3D printing, or “additive manufacturing,” is the process of using a machine to “print” layers of material to ultimately create a 3D object. It’s an emerging interdisciplinary area with stakeholders from diverse backgrounds—only a handful of whom have expertise in plastics.

Natalie Rudolph and Tim Osswald are among the experts in plastics engineering and additive manufacturing at UW-Madison, and they seek to share their knowledge to enhance the additive manufacturing community.

Rudolph, an assistant professor in the Department of Mechanical Engineering, and Osswald, the Consolidated Papers Foundation Chair in the same department, focus on a 3D printing process known as fused filament fabrication, a technology that feeds polymer filament from a spool through a heated nozzle, which melts the filament in layers onto the final product. Think something like a space-age, computer-driven hot glue gun.

Additive manufacturing could revolutionize the manufacturing industry by allowing manufacturers to quickly and efficiently create custom products using a single manufacturing infrastructure of 3D printers, but it’s still in its infancy. “A lot of research in additive manufacturing is done with materials that weren’t developed for additive manufacturing,” says Osswald. “Therefore, the properties are not necessarily tailored for the printing process.”

For example, the composition of the polymer filaments available today can vary between batches and shipments, leaving consumers, manufacturers and researchers in the dark about key properties like strength, elasticity and melting temperatures. “Right now, there is no reliability, which makes it hard to do reproducible research,” says Rudolph.

Aside from an undependable polymer composition, most 3D printers today operate within a strict range of manufacturer-dictated printer settings—and that creates a barrier to robust research efforts.

At UW-Madison, Rudolph and Osswald co-direct the UW-Madison Polymer Engineering Center, one of few university research facilities in the country that has full control of the additive manufacturing process—from creating its own filament through printing final products.

In the lab, the researchers create their own polymer filaments for 3D printing from polymer pellets with known properties. This gives them control over the raw material with which they conduct their research.

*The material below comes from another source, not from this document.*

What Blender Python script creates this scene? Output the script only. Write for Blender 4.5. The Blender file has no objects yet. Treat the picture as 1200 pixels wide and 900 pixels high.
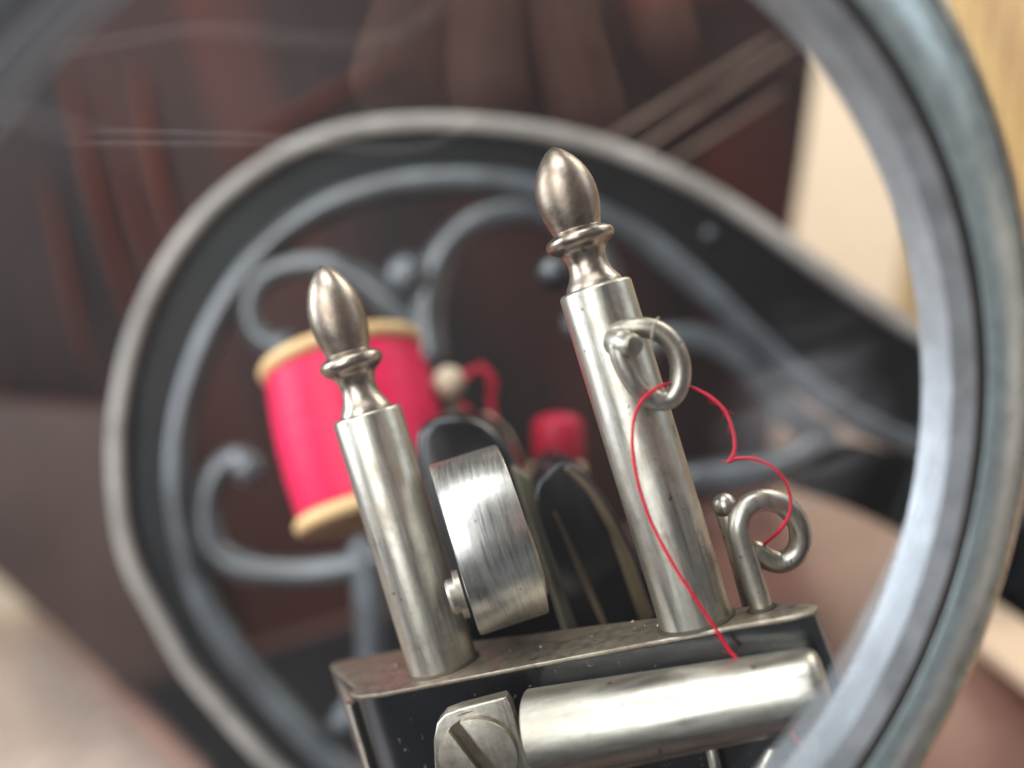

They and their students also are investigating “highly filled” polymers, which they create by adding fillers such as carbon fiber and copper to the plastic filament to impart various functional properties. This allows them to print components that, for example, conduct heat or electricity, or are magnetic. “Once you start thinking of filled plastics, it opens up a whole bunch of potential applications,” says Rudolph.

Close up of extruder

They create these polymer filaments using single- or twin-screw extruders, which consists of screws in a heated barrel that conveys the polymer mixture along the screws until they are eventually squeezed out as a uniform strand.

Then, the researchers run the spools of filled polymer filament through a laser micrometer, a machine that shoots three 60-degree-offset lasers at the polymer strand to measure its diameter and circularity. This allows them to fine tune the dimensions of the filament so that it feeds through the nozzle of the 3D printer consistently.

To control the printing process itself, they use an open-source software program called SciSlice developed by Luke van Hulle, a graduate student under Rudolph. SciSlice allows researchers to create custom designs for fused filament fabrication 3D printers and provides them better control over all aspects of the printing process. By supporting various adjustable printing parameters such as nozzle diameter and flow rate, SciSlice enables the researchers to characterize each parameter’s effect on the overall composition of the end product.

“All the activities at the Polymer Engineering Center are focusing on a very fundamental approach to understand the underlying principles of additive manufacturing,” says Osswald. “We can then transfer this knowledge to other materials, processes and process conditions that the industry needs.”